What you need to do: Repeat all the material exactly; pictures stay out of your copy.

Provided data:
——
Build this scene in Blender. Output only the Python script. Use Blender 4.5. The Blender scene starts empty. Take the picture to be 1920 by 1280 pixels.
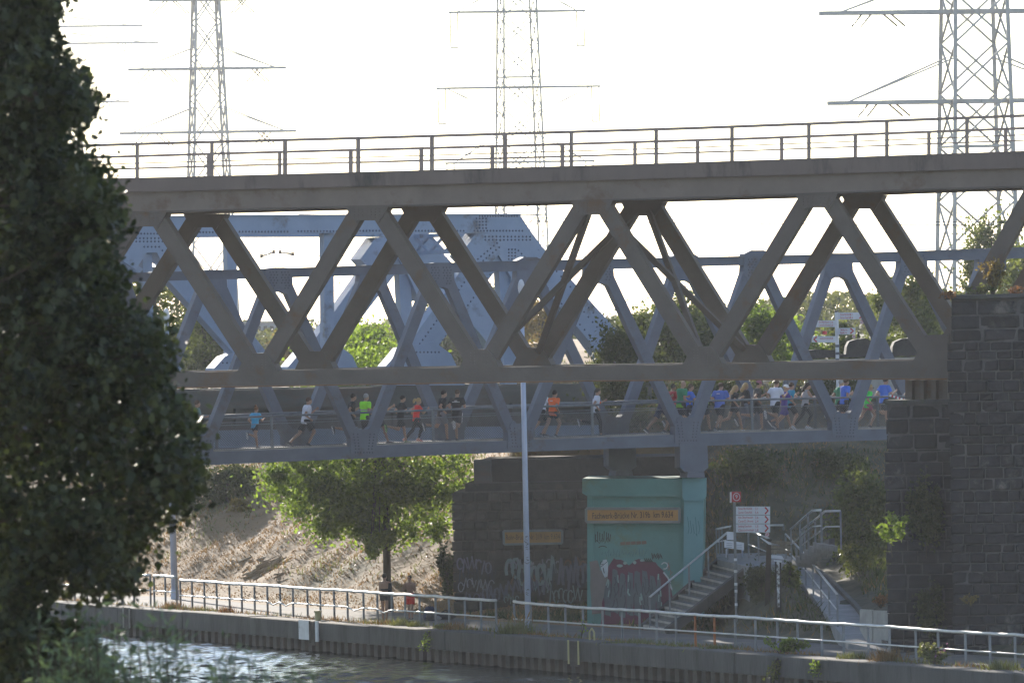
import bpy, bmesh, math, random
import numpy as np
from mathutils import Vector, Matrix

random.seed(7)
RNG = np.random.default_rng(11)
R = math.radians
scene = bpy.context.scene
col = scene.collection

# ------------------------------------------------------------------ camera
F, HOR, RHO, CZ = 16000.0, 590.0, 0.020, 10.6
PITCH = math.atan((640 - HOR) / F)
FWD = Vector((0, math.cos(PITCH), -math.sin(PITCH)))
UP0 = Vector((0, math.sin(PITCH), math.cos(PITCH)))
RIGHT = Vector((1, 0, 0)) * math.cos(RHO) - UP0 * math.sin(RHO)
UP = Vector((1, 0, 0)) * math.sin(RHO) + UP0 * math.cos(RHO)
CAM = Vector((0, 0, CZ))
cam_d = bpy.data.cameras.new("camera")
cam = bpy.data.objects.new("camera", cam_d)
col.objects.link(cam)
m = Matrix((RIGHT, UP, -FWD)).transposed().to_4x4()
m.translation = CAM
cam.matrix_world = m
cam_d.sensor_width = 36.0
cam_d.lens = 36.0 * F / 1920.0
cam_d.clip_start = 1.0
cam_d.clip_end = 20000.0
cam_d.dof.use_dof = True
cam_d.dof.focus_distance = 278.0
cam_d.dof.aperture_fstop = 9.0
scene.camera = cam

# ------------------------------------------------------------------ light
SUN_AZ, SUN_EL = -14.0, 14.5            # degrees left of the view axis, above the horizon
SDIR = Vector((math.sin(R(SUN_AZ)) * math.cos(R(SUN_EL)), math.cos(R(SUN_AZ)) * math.cos(R(SUN_EL)), math.sin(R(SUN_EL))))
world = bpy.data.worlds.new("World")
scene.world = world
world.use_nodes = True
wn = world.node_tree
wn.nodes.clear()
sky = wn.nodes.new("ShaderNodeTexSky")
sky.sky_type = 'NISHITA'
sky.sun_disc = False
sky.sun_elevation = R(SUN_EL)
sky.sun_rotation = R(SUN_AZ)
sky.altitude = 50
sky.air_density = 1.0
sky.dust_density = 0.15
sky.ozone_density = 3.0
bg = wn.nodes.new("ShaderNodeBackground")
bg.inputs[1].default_value = 0.13
wo = wn.nodes.new("ShaderNodeOutputWorld")
hsv = wn.nodes.new("ShaderNodeHueSaturation")
hsv.inputs["Saturation"].default_value = 0.8
wn.links.new(sky.outputs[0], hsv.inputs["Color"])
wn.links.new(hsv.outputs[0], bg.inputs[0])
wn.links.new(bg.outputs[0], wo.inputs[0])
sun_d = bpy.data.lights.new("sun", 'SUN')
sun_d.energy = 5.0
sun_d.angle = R(0.53)
sun_d.color = (1.0, 0.91, 0.79)
sun = bpy.data.objects.new("sun", sun_d)
col.objects.link(sun)
sun.rotation_euler = SDIR.to_track_quat('Z', 'Y').to_euler()
sun.location = (0, 0, 50)
vs = scene.view_settings
vs.view_transform = 'Standard'
vs.look = 'None'
vs.gamma = 1.0
vs.use_curve_mapping = False
vs.exposure = 1.08
scene.cycles.use_denoising = True
scene.cycles.max_bounces = 8
scene.cycles.volume_bounces = 1
scene.cycles.transparent_max_bounces = 8

HAZE = 0.000045

# ------------------------------------------------------------------ pixel helpers
def ray(px, py):
    d = FWD + RIGHT * ((px - 960) / F) + UP * ((640 - py) / F)
    return d / d.y

def at(px, py, Y):
    return CAM + ray(px, py) * Y

def at_z(px, py, z):
    d = ray(px, py)
    return CAM + d * ((z - CZ) / d.z)

def at_ramp(px, py, z0, y0, g):
    """ray against the plane z = z0 + g (Y - y0)"""
    d = ray(px, py)
    t = (z0 - g * y0 - CZ) / (d.z - g)
    return CAM + d * t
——
Answer to the exercise:
Build this scene in Blender. Output only the Python script. Use Blender 4.5. The Blender scene starts empty. Take the picture to be 1920 by 1280 pixels.
import bpy, bmesh, math, random
import numpy as np
from mathutils import Vector, Matrix

random.seed(7)
RNG = np.random.default_rng(11)
R = math.radians
scene = bpy.context.scene
col = scene.collection

# ------------------------------------------------------------------ camera
F, HOR, RHO, CZ = 16000.0, 590.0, 0.020, 10.6
PITCH = math.atan((640 - HOR) / F)
FWD = Vector((0, math.cos(PITCH), -math.sin(PITCH)))
UP0 = Vector((0, math.sin(PITCH), math.cos(PITCH)))
RIGHT = Vector((1, 0, 0)) * math.cos(RHO) - UP0 * math.sin(RHO)
UP = Vector((1, 0, 0)) * math.sin(RHO) + UP0 * math.cos(RHO)
CAM = Vector((0, 0, CZ))
cam_d = bpy.data.cameras.new("camera")
cam = bpy.data.objects.new("camera", cam_d)
col.objects.link(cam)
m = Matrix((RIGHT, UP, -FWD)).transposed().to_4x4()
m.translation = CAM
cam.matrix_world = m
cam_d.sensor_width = 36.0
cam_d.lens = 36.0 * F / 1920.0
cam_d.clip_start = 1.0
cam_d.clip_end = 20000.0
cam_d.dof.use_dof = True
cam_d.dof.focus_distance = 278.0
cam_d.dof.aperture_fstop = 9.0
scene.camera = cam

# ------------------------------------------------------------------ light
SUN_AZ, SUN_EL = -14.0, 14.5            # degrees left of the view axis, above the horizon
SDIR = Vector((math.sin(R(SUN_AZ)) * math.cos(R(SUN_EL)), math.cos(R(SUN_AZ)) * math.cos(R(SUN_EL)), math.sin(R(SUN_EL))))
world = bpy.data.worlds.new("World")
scene.world = world
world.use_nodes = True
wn = world.node_tree
wn.nodes.clear()
sky = wn.nodes.new("ShaderNodeTexSky")
sky.sky_type = 'NISHITA'
sky.sun_disc = False
sky.sun_elevation = R(SUN_EL)
sky.sun_rotation = R(SUN_AZ)
sky.altitude = 50
sky.air_density = 1.0
sky.dust_density = 0.15
sky.ozone_density = 3.0
bg = wn.nodes.new("ShaderNodeBackground")
bg.inputs[1].default_value = 0.13
wo = wn.nodes.new("ShaderNodeOutputWorld")
hsv = wn.nodes.new("ShaderNodeHueSaturation")
hsv.inputs["Saturation"].default_value = 0.8
wn.links.new(sky.outputs[0], hsv.inputs["Color"])
wn.links.new(hsv.outputs[0], bg.inputs[0])
wn.links.new(bg.outputs[0], wo.inputs[0])
sun_d = bpy.data.lights.new("sun", 'SUN')
sun_d.energy = 5.0
sun_d.angle = R(0.53)
sun_d.color = (1.0, 0.91, 0.79)
sun = bpy.data.objects.new("sun", sun_d)
col.objects.link(sun)
sun.rotation_euler = SDIR.to_track_quat('Z', 'Y').to_euler()
sun.location = (0, 0, 50)
vs = scene.view_settings
vs.view_transform = 'Standard'
vs.look = 'None'
vs.gamma = 1.0
vs.use_curve_mapping = False
vs.exposure = 1.08
scene.cycles.use_denoising = True
scene.cycles.max_bounces = 8
scene.cycles.volume_bounces = 1
scene.cycles.transparent_max_bounces = 8

HAZE = 0.000045

# ------------------------------------------------------------------ pixel helpers
def ray(px, py):
    d = FWD + RIGHT * ((px - 960) / F) + UP * ((640 - py) / F)
    return d / d.y

def at(px, py, Y):
    return CAM + ray(px, py) * Y

def at_z(px, py, z):
    d = ray(px, py)
    return CAM + d * ((z - CZ) / d.z)

def at_ramp(px, py, z0, y0, g):
    """ray against the plane z = z0 + g (Y - y0)"""
    d = ray(px, py)
    t = (z0 - g * y0 - CZ) / (d.z - g)
    return CAM + d * t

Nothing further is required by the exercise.